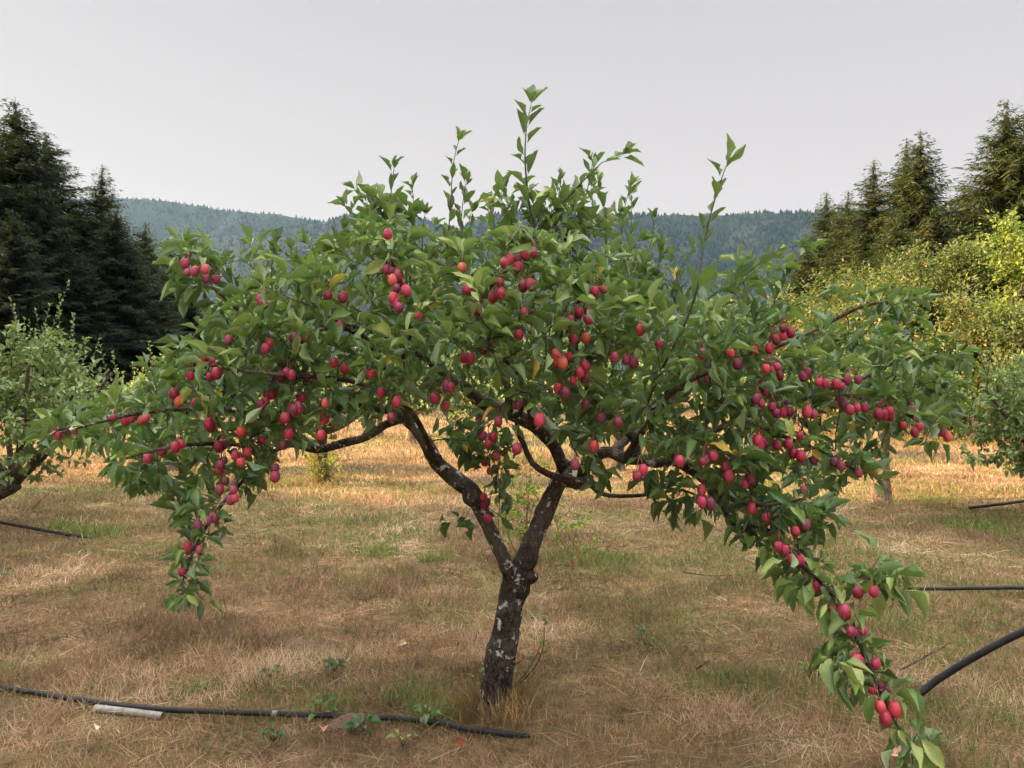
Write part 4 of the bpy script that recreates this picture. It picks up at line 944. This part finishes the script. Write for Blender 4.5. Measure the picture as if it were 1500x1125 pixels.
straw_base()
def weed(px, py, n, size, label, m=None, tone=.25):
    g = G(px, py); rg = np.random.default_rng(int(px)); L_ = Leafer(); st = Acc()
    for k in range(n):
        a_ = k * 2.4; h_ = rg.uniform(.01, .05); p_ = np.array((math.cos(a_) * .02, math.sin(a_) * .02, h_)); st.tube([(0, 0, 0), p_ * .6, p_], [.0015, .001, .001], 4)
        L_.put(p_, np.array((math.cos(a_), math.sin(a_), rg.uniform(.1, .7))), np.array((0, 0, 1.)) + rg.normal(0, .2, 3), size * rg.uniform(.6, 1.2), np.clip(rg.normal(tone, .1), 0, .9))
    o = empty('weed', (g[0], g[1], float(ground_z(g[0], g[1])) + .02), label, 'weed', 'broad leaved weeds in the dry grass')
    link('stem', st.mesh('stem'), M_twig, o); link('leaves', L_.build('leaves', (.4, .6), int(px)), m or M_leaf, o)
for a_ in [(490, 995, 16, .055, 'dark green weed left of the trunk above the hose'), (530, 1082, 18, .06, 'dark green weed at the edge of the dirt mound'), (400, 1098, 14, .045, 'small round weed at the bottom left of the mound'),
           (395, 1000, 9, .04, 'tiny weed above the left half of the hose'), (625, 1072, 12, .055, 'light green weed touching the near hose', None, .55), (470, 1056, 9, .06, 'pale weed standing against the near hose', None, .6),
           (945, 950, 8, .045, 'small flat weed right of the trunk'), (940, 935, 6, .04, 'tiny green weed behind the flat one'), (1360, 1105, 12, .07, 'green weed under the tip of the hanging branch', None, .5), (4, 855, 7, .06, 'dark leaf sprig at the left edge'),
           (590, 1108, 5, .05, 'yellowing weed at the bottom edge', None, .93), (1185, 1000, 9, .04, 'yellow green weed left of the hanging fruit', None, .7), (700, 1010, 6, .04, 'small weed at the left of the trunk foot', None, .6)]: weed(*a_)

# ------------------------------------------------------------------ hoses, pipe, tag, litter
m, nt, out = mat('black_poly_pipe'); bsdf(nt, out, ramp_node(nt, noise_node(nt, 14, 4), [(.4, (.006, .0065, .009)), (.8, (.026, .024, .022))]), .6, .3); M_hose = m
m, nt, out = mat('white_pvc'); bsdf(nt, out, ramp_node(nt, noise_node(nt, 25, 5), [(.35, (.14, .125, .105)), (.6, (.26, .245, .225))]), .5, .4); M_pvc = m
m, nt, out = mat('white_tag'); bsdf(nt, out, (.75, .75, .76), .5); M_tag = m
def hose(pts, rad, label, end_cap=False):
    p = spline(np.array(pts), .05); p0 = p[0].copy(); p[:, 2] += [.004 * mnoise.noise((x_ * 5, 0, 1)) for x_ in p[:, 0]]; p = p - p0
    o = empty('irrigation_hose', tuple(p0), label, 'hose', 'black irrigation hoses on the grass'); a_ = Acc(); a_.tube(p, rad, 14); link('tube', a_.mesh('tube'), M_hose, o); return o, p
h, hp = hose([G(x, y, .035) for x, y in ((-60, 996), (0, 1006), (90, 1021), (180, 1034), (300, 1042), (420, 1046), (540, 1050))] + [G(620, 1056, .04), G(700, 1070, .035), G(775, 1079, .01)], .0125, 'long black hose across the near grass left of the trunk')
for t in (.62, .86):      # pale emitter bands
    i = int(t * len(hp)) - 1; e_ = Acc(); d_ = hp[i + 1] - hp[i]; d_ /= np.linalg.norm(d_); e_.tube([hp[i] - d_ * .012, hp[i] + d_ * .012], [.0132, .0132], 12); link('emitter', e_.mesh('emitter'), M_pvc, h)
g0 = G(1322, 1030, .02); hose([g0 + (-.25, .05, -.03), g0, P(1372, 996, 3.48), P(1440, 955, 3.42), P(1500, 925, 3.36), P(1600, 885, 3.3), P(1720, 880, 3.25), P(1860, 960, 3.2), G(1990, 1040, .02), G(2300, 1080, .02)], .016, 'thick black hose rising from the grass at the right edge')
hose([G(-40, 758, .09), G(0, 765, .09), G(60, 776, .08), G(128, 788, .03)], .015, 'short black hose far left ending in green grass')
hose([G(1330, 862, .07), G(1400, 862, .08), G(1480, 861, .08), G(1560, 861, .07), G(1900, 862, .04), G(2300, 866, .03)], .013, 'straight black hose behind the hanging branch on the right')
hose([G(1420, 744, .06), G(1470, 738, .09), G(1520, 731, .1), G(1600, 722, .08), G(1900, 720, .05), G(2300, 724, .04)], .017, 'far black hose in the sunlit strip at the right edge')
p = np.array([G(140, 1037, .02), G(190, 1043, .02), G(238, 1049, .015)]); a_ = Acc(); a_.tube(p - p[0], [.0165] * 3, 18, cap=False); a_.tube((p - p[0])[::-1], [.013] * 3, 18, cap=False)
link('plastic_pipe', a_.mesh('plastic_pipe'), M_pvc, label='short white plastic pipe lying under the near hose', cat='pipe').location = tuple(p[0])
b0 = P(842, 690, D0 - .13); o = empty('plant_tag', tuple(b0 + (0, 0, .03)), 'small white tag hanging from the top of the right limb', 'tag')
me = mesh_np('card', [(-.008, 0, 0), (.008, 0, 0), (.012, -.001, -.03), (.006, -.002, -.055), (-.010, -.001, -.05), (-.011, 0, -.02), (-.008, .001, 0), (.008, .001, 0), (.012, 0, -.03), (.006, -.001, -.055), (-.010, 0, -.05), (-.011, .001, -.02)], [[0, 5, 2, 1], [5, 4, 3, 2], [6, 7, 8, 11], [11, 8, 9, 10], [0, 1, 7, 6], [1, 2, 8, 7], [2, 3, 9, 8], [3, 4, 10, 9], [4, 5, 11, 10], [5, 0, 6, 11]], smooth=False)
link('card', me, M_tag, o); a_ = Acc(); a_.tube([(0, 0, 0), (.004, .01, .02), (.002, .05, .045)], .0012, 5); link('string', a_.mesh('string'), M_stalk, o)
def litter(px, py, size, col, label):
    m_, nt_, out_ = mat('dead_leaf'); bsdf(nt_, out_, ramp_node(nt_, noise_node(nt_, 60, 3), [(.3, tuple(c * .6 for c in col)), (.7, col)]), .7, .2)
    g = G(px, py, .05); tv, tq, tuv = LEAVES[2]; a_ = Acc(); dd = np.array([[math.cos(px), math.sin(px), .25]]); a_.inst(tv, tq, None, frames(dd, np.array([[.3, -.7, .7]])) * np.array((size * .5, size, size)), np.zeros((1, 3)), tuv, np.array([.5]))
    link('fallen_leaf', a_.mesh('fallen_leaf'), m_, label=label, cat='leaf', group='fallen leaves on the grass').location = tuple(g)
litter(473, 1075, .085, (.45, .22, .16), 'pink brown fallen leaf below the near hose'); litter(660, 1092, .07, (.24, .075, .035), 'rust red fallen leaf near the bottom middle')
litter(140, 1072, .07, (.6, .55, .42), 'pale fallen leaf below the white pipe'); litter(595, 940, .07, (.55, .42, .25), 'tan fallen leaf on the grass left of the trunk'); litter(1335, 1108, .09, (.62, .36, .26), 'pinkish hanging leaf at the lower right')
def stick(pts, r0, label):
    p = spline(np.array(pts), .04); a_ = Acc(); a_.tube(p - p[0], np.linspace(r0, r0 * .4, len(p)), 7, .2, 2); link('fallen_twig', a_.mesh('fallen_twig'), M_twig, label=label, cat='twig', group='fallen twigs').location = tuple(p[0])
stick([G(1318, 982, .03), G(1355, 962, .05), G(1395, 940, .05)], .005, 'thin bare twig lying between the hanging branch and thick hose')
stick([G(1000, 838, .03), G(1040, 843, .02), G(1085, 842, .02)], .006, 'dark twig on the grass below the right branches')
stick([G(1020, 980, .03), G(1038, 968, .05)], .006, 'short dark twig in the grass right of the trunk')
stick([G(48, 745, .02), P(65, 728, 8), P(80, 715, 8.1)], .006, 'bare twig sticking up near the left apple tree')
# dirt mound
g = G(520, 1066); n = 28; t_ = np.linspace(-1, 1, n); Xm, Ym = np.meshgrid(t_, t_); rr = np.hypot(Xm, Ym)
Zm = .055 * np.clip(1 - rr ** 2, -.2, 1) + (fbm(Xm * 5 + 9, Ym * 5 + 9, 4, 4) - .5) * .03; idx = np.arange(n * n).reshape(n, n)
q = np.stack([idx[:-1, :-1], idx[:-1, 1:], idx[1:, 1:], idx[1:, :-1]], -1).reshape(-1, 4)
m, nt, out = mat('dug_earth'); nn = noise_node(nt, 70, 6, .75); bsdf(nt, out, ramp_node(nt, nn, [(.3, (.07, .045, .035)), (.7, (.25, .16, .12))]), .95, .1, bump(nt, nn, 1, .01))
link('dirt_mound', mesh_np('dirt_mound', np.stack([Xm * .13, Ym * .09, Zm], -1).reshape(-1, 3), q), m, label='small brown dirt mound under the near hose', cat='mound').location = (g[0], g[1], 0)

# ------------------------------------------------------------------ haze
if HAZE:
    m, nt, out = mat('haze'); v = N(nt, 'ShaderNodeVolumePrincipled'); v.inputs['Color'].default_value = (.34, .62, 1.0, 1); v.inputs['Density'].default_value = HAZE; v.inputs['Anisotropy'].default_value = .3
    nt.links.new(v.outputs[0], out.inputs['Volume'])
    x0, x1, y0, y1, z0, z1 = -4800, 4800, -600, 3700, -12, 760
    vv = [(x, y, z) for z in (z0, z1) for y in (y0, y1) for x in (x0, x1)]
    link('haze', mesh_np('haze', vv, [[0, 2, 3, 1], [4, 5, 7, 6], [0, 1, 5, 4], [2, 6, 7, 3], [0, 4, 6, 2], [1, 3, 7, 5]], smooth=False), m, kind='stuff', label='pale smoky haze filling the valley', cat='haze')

---

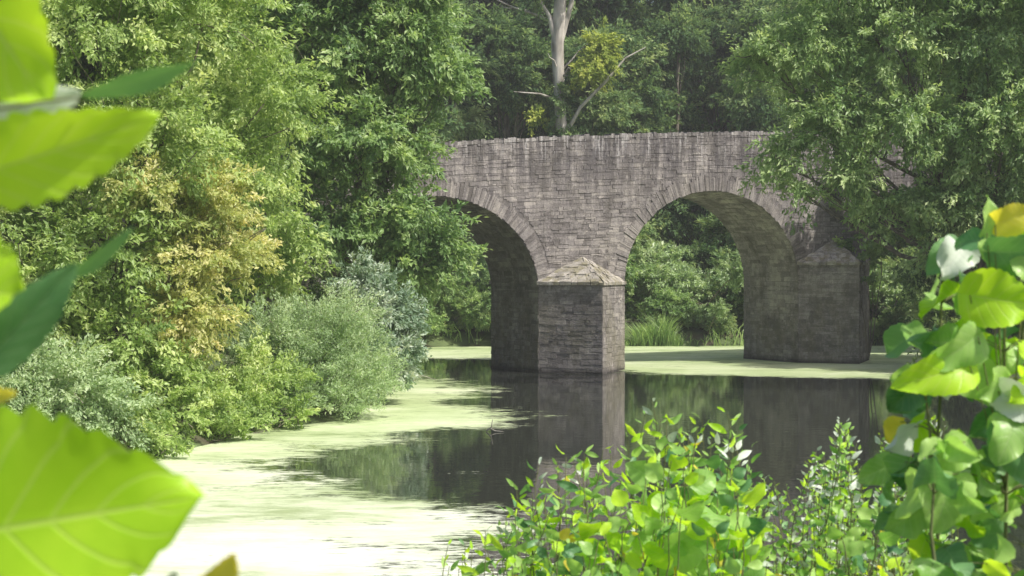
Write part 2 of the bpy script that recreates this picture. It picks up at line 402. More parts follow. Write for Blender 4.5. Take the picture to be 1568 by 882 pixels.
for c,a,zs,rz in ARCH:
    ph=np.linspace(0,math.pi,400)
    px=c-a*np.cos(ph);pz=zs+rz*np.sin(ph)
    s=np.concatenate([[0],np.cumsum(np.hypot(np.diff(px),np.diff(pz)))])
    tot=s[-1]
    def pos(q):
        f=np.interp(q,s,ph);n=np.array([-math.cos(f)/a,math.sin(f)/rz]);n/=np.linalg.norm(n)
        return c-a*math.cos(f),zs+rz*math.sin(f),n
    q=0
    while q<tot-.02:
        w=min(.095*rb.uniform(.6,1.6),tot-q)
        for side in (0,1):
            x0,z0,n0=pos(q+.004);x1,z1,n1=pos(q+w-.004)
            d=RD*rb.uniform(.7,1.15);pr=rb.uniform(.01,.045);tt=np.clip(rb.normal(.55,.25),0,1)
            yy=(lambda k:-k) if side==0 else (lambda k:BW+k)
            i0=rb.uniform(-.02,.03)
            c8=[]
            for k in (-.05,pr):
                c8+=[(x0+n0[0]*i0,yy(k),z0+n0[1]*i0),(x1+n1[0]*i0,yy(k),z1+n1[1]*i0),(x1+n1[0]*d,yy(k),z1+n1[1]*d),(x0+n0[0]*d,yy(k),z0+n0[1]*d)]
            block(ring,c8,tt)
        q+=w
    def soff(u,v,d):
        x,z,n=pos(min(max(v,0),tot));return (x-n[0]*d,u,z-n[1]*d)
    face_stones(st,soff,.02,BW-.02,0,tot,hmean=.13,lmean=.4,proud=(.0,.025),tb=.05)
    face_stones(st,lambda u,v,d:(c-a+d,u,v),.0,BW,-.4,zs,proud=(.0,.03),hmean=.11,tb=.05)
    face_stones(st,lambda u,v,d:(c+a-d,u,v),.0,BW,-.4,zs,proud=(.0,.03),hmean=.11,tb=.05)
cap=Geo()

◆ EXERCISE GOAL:
Transcribe word for word the lines from the one holding "Write part 4" through the one holding "(590, 1108, 5, .05, 'yellowing". Include both, and add nothing.

◆ WRITTEN SOLUTION:
Write part 4 of the bpy script that recreates this picture. It picks up at line 944. This part finishes the script. Write for Blender 4.5. Measure the picture as if it were 1500x1125 pixels.
straw_base()
def weed(px, py, n, size, label, m=None, tone=.25):
    g = G(px, py); rg = np.random.default_rng(int(px)); L_ = Leafer(); st = Acc()
    for k in range(n):
        a_ = k * 2.4; h_ = rg.uniform(.01, .05); p_ = np.array((math.cos(a_) * .02, math.sin(a_) * .02, h_)); st.tube([(0, 0, 0), p_ * .6, p_], [.0015, .001, .001], 4)
        L_.put(p_, np.array((math.cos(a_), math.sin(a_), rg.uniform(.1, .7))), np.array((0, 0, 1.)) + rg.normal(0, .2, 3), size * rg.uniform(.6, 1.2), np.clip(rg.normal(tone, .1), 0, .9))
    o = empty('weed', (g[0], g[1], float(ground_z(g[0], g[1])) + .02), label, 'weed', 'broad leaved weeds in the dry grass')
    link('stem', st.mesh('stem'), M_twig, o); link('leaves', L_.build('leaves', (.4, .6), int(px)), m or M_leaf, o)
for a_ in [(490, 995, 16, .055, 'dark green weed left of the trunk above the hose'), (530, 1082, 18, .06, 'dark green weed at the edge of the dirt mound'), (400, 1098, 14, .045, 'small round weed at the bottom left of the mound'),
           (395, 1000, 9, .04, 'tiny weed above the left half of the hose'), (625, 1072, 12, .055, 'light green weed touching the near hose', None, .55), (470, 1056, 9, .06, 'pale weed standing against the near hose', None, .6),
           (945, 950, 8, .045, 'small flat weed right of the trunk'), (940, 935, 6, .04, 'tiny green weed behind the flat one'), (1360, 1105, 12, .07, 'green weed under the tip of the hanging branch', None, .5), (4, 855, 7, .06, 'dark leaf sprig at the left edge'),
           (590, 1108, 5, .05, 'yellowing weed at the bottom edge', None, .93), (1185, 1000, 9, .04, 'yellow green weed left of the hanging fruit', None, .7), (700, 1010, 6, .04, 'small weed at the left of the trunk foot', None, .6)]: weed(*a_)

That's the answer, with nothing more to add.